Catastrophe - serial dokumentalny. Angielski. Bardzo fajnie opowiada o katastrofach, które nawiedziły nasza planetę. Poszczególne informacje podawane są może w sposób zbyt hasłowy (w stylu fireball Earth lub snowball Earth), ale i tak warto obejrzeć, bo temat arcyciekawy. Apokalipsa już była. Co najmniej kilkukrotnie.

Wallander - angielski serial, na podstawie, podobno bestsellerowych, powieści jakiegoś Szweda. Wyemitowano jak na razie 3 odcinki (po 90 minut każdy), z których każdy wydaje się być adaptacją osobnej książki. Od czego by tu zacząć zachwalanie... Na pewno miło jest widzieć, że główną rolę gra prawdziwy, utytułowany aktor. I Kenneth Branagh, jako Kurt Wallander daje radę. Kolejnym plusem jest to, że serial był kręcony w "naturalnym środowisku" - znaczy w Szwecji. To kwestia nie tylko krajobrazów, ale także oświetlenia. Wszystkie postacie wydają się być prawdziwymi ludźmi i poza kwestiami scenariuszowo - aktorsko - reżyserskimi, z pewnością ma na to wpływ brak silikonu, botoksu, skóry w kolorze podpalanej marchwi i gogusiowatych ludzi, którzy wydają się spędzać całe życie na siłowni - jednym słowem brak amerykanów.


-------------------**************DYGRESJA**************-----------------------
Jest pewna kwestia, której może nie udać mi się opisać w sposób zrozumiały - mimo wszystko, przy okazji tego serialu, spróbuję. Chodzi tu o elementarny szacunek do życia i do człowieka. Współczesne filmy i seriale - amerykańskie i te na nich wzorowane nie przywiązują w przeważającej większości do tych kwestii wagi. Trup ściele się gęsto, a w produkcjach sądowo-medycznych takiemu trupowi najchętniej wjechaliby z kamerą do dupy.
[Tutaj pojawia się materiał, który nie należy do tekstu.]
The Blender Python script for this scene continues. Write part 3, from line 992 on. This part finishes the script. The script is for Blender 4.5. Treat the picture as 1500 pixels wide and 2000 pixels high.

Uśmiercanie ludzi służy jedynie jako pretekst do poruszenia fabuły a czasami jedynie po to, żeby protagonista mógł zabłysnąć wygłaszając jakąś celną uwagę czy chwytliwy tekst. To sprawia, że ludzie na ekranie stają się jakimiś sztucznymi tworami, których uśmierceniem mało kto się przejmie, bo w końcu to tylko film i wszystko jest na niby. Nie piszę tego, żeby moralizować w jakikolwiek sposób. Po prostu takie podejście sprawia, że nie potrafię się wciągnąć w akcję.
W Wallanderze problem został potraktowany inaczej. Widać, że każda śmierć jest tragedią - człowieka, jego rodziny i bliskich. Żadne z morderstw nie jest rutynowych śledztwem. Jest po prostu czymś, co nie powinno się zdarzyć. Twórcy serialu nie epatują również niepotrzebnym, czy przedłużającym się widokiem zwłok, co we współczesnych produkcjach stało się pewnym standardem.
------------------************KONIEC DYGRESJI************---------------------

To tyle. Jak widać, w moim rankingu Anglicy są górą.